Guidebook What’s next at the eatery that changes its cuisine every four months?

Best eating in town

What’s next at the eatery that changes its cuisine every four months?

“There's noise coming from Atlas Dining,” says Michael Harden at Gourmet Traveller -- “the sound of an appreciative, if slightly surprised, buzz.”

Atlas Dining “embarks on a fresh culinary journey every four months,” explains Roslyn Grundy at Good Food -- “it's such clever, nuanced and, yes, mature cooking that what might have been dismissed initially as gimmickry has diners scheduling future meals to see how this young upstart handles Mexican and Peruvian food.” The five-course set menu -- “ridiculously good value at $65, by the way” – evolves over a four-month season and changes completely at least three times, notes Larissa Dubecki at Time Out. “It’s an antidote for the bored gourmands of Melbourne as well as the smartest way we’ve seen to draw a repeat crowd,” she comments on Time Out’s best new restaurant of 2017.

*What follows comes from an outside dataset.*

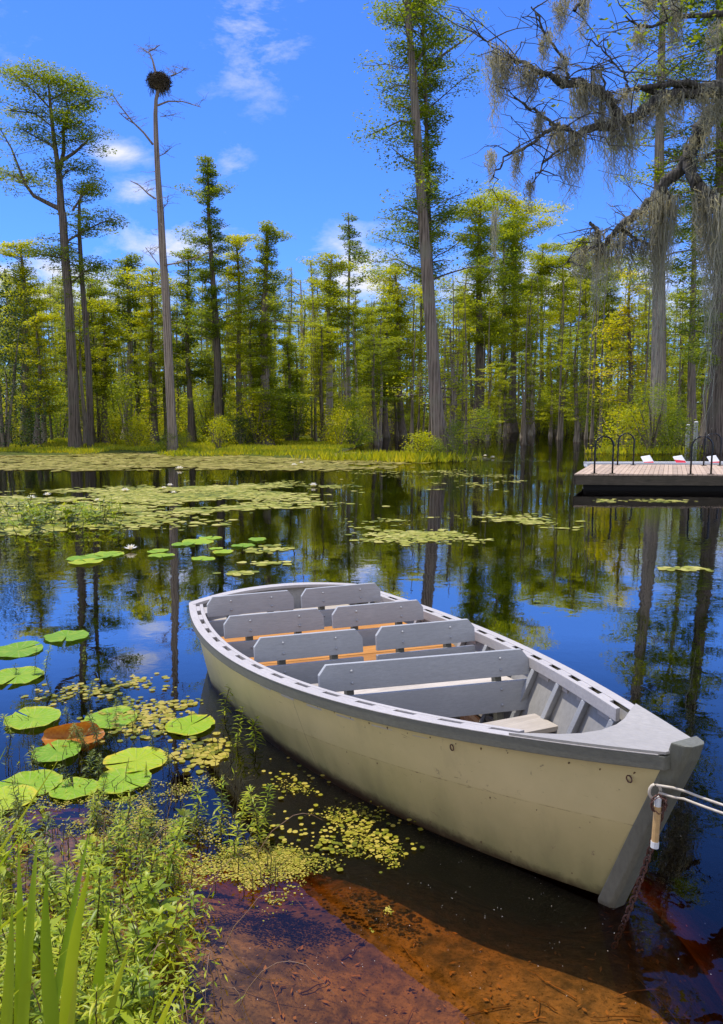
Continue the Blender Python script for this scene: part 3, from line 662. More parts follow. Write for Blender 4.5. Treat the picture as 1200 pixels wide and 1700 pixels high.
shrub(1082, 735, 44.5, 2.0, 'leaf_dark', 'big dark green bush under the massive moss hung cypress', k=3, zsc=.75)
shrub(1040, 733, 46, 1.5, 'leaf_yel', 'bright yellow bush left of the big dark bush by the platform', k=0, zsc=1.1)
shrub(1120, 733, 45.5, 1.1, 'leaf_dark', 'dark rounded bush right of the big one behind the platform', k=1, zsc=1.2)
shrub(8, 742, 47, 2.4, 'leaf_deep', 'very dark broadleaf bush at the left edge of the bank', k=3, zsc=1.7)
shrub(400, 724, 52, .9, 'leaf_deep', 'dark bush at the foot of the slim cypress', k=2)
shrub(800, 724, 66, 1.5, 'leaf_dark', 'dark green bush at the foot of the open layered cypress', k=1)
shrub(967, 720, 84, 1.9, 'leaf_dark', 'dark green thicket around the moss hung cypress foot', k=2)

# --- background forest: shared variants
bgv = []
for s in range(8):
    rg = np.random.default_rng(200 + s); H = 22.0
    P, r, tr = cyp_trunk(rg, H, .26 + .04 * (s % 3), (rg.normal(0, .5), 0), .3, n=8, flare=.9)
    br, cl = [], []
    lo = [.30, .45, .2, .55, .35, .5, .12, .62][s]
    pr = [dome(2.6), colm(2.0), lambda t: 2.3 * (1 - .6 * t ** 3) * (.75 + .4 * math.sin(t * 11)) + .3, dome(2.9), colm(2.4), dome(2.2), colm(1.9), dome(2.4)][s]
    crown(rg, P, H, H * lo, H * .99, pr, [50, 46, 66, 38, 54, 40, 76, 32][s], .21, cl, br, 4, .62, .2, .12 + .14 * (s % 4), dens=40)
    bgv.append((mesh_np('trunk', *tr, True), mesh_np('branches', *cat(br), True), mesh_np('crown', *cat(cl))))
    bgv[-1][0].materials.append(M['bark_bg'] if s % 3 else M['bark_light']); bgv[-1][1].materials.append(M['bark_bg']); bgv[-1][2].materials.append(M['leaf_cyp'])
kind_lab = ['rounded cypress of the distant swamp forest with a grey trunk', 'narrow column shaped cypress of the distant swamp forest', 'cone shaped cypress of the distant swamp forest', 'umbrella crowned cypress with pale trunk in the distant forest',
            'shaggy column shaped cypress in the distant forest', 'cypress with a long bare stem and rounded top in the distant forest', 'cypress leafy nearly to its foot in the distant forest', 'cypress with a very high small crown in the distant forest']
rr = random.Random(4)
nbg = 0
for row, (D0, cnt, y0, y1) in enumerate([(57, 13, 500, 610), (66, 17, 455, 600), (76, 20, 440, 590), (88, 24, 435, 570), (102, 28, 430, 560), (118, 32, 440, 550), (137, 34, 450, 540), (160, 36, 460, 540)]):
    cnt = int(cnt * 1.2)
    for q in range(cnt):
        px = -60 + 1320 * (q + rr.uniform(.1, .9)) / cnt; D = D0 + rr.uniform(-5, 6)
        X = (px - 600) / FPX * D
        if D < shore_far(X) - 2 and D < 130 and px > 640 and rr.random() < .55 and D < 95: continue
        yt = rr.uniform(y0, y1)
        if 590 < px < 650 or 480 < px < 520: yt = max(yt, 500)
        Hh = htop(yt, D); k = rr.randrange(8); sc = Hh / 22.0
        root = empty('cypress_tree', (X, D, max(-.3, gz(X, D)) - .05), rr.uniform(0, 6.28)); wsc = max(.7, min(1.35, sc * rr.uniform(.75, 1.2)))
        root.scale = (wsc, wsc, sc); tag(root, kind_lab[k], 'tree', ['rounded', 'narrow', 'cone shaped', 'umbrella crowned', 'shaggy', 'long stemmed', 'low leafed', 'high crowned'][k] + ' trees of the distant forest')
        for nm, me in zip(('trunk', 'branches', 'crown'), bgv[k]):
            o = bpy.data.objects.new(nm, me); col.objects.link(o); o.parent = root
        nbg += 1
for q in range(46):
    D = rr.uniform(54, 100); px = rr.uniform(-30, 1230); X = (px - 600) / FPX * D
    if px > 640 and D < 78: D = rr.uniform(80, 125); X = (px - 600) / FPX * D
    k = rr.choice([2, 6]); sc = rr.uniform(.24, .46) * (D / 70)
    root = empty('young_cypress', (X, D, max(-.3, gz(X, D)) - .05), rr.uniform(0, 6.28)); root.scale = (sc * 1.5, sc * 1.5, sc)
    tag(root, 'young leafy cypress growing under the taller ones' if k == 2 else 'young cypress green down to the ground under the taller ones', 'tree', 'young cone shaped cypresses under the tall trees' if k == 2 else 'young low leafed cypresses under the tall trees')
    for nm, me in zip(('trunk', 'branches', 'crown'), bgv[k]):
        o = bpy.data.objects.new(nm, me); col.objects.link(o); o.parent = root
# bare far poles (dead or very thin trunks)
pole = mesh_np('trunk', *cyp_trunk(np.random.default_rng(9), 16, .15, (.2, 0), .12, n=7)[2], True); pole.materials.append(M['bark_bg'])
for q in range(110):
    px = rr.uniform(0, 1200); D = rr.uniform(58, 120); X = (px - 600) / FPX * D
    root = link('bare_trunk', pole, M['bark_bg'], loc=(X, D, -.1)); s_ = rr.uniform(.7, 1.15) * D / 85; root.scale = (s_, s_, s_); root.rotation_euler = (rr.gauss(0, .02), rr.gauss(0, .03), rr.uniform(0, 6))
    tag(root, 'thin bare trunk standing among the distant cypresses', 'tree trunk', 'thin bare trunks in the distant forest')
# understory shrubs
for q in range(230):
    px = rr.uniform(-40, 1240); D = rr.uniform(50, 125); X = (px - 600) / FPX * D
    if px > 620 and D < 100: D = rr.uniform(100, 140); X = (px - 600) / FPX * D
    lf = rr.choice(['leaf_yel', 'leaf_yel', 'leaf_dark', 'leaf_cyp'])
    shrub(0, 0, D, rr.uniform(.8, 1.9) * (D / 70) ** .7, lf, {'leaf_yel': 'yellow green shrub at the feet of the distant cypresses', 'leaf_dark': 'dark shrub at the feet of the distant cypresses', 'leaf_cyp': 'mid green shrub at the feet of the distant cypresses'}[lf],
          {'leaf_yel': 'yellow green understory shrubs', 'leaf_dark': 'dark understory shrubs', 'leaf_cyp': 'mid green understory shrubs'}[lf], k=rr.randrange(4), zsc=rr.uniform(.8, 1.8), X=X, rz=rr.uniform(0, 6))
# far wood closing the view
rg = np.random.default_rng(77); cl = []
for q in range(3200):
    D = rg.uniform(166, 200); X = rg.uniform(-.62, .62) * D; z = rg.uniform(0, 1) ** 1.25 * (19 + 6 * math.sin(X * .13) + 3 * math.sin(X * .5))
    cl.append(clump(rg, np.array([X, D, z]), 26, 2.4, 1.1, 1.0))
o = link('distant_wood', mesh_np('distant_wood', *cat(cl)), M['leaf_wood']); tag(o, 'far wood that closes the view behind the swamp forest', 'wood', kind='stuff')

# ------------------------------------------------------------------ bank grass
def tufts(rg, pts, hmin, hmax, per=5, wid=.03):
    n = len(pts) * per; C = np.repeat(pts, per, 0) + np.concatenate([rg.normal(0, .08, (n, 2)), np.zeros((n, 1))], 1)
    h = rg.uniform(hmin, hmax, n); D = rg.normal(0, .35, (n, 3)); D[:, 2] = 1
    D /= np.linalg.norm(D, axis=1)[:, None]; C = C + D * h[:, None] / 2
    return leaves(C, D, np.stack([rg.normal(0, .5, n), -np.ones(n), np.zeros(n)], 1), h, np.full(n, wid) * rg.uniform(.6, 1.5, n))
rg = np.random.default_rng(3); pts = []
for q in range(60000):
    D = rg.uniform(38, 64); X = rg.uniform(-30, 4)
    if height(X, D) > .0 and math.sin(X * .7 + D) + math.sin(D * .9 - X * .23) + .8 * math.sin(X * 2.3) > -.35: pts.append((X, D, float(height(X, D))))
    if len(pts) > 11000: break
o = link('bank_grass', mesh_np('bank_grass', *tufts(rg, np.array(pts), .08, .32, 4, .05)), M['grass']); tag(o, 'bright yellow green grass along the far bank', 'grass', kind='stuff')
pts = []
for q in range(9000):
    D = rg.uniform(118, 150); X = rg.uniform(8, 60)
    if height(X, D) > -.05: pts.append((X, D, float(height(X, D))))
for cx, cy, sx, n in ((-4, 0, 0, 0), (2.7, 36.5, 1.0, 260), (.6, 37.5, 1.4, 260), (15.5, 44, 1.2, 60), (17, 44.5, 1.5, 60)):
    for q in range(n): pts.append((cx + rg.normal(0, sx), cy + rg.normal(0, .5), .0))
o = link('swamp_grass', mesh_np('swamp_grass', *tufts(rg, np.array(pts), .2, .6, 4, .06)), M['grass']); tag(o, 'tufts of marsh grass at the feet of the trees in the water', 'grass', kind='stuff')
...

The restaurant is led by chef Charlie Carrington -- “a precocious talent whose youth belies his experience in kitchens such as Vue de Monde and Sydney's Marque and Firedoor,” writes Grundy. His first trick, recalls Harden, was a modern take on Vietnamese cooking, where Carrington “came armed with a lengthy repertoire of Vietnamese dishes” that included a “superb” chicken liver parfait that was “flavoured with leatherwood honey, dusted with daikon ash and served with house-made spelt sourdough baguette, prettily crosshatched by the char-grill and slightly smoky, the parfait acted as a kind of mission statement” -- a dish that “showed that youthful ambition and tasty, skilfully cooked food don't have to be mutually exclusive.” As Harden notes, the Atlas kitchen is “equipped with a hearth, wood-fired oven and grills, and that char and smoke are a feature in every dish.”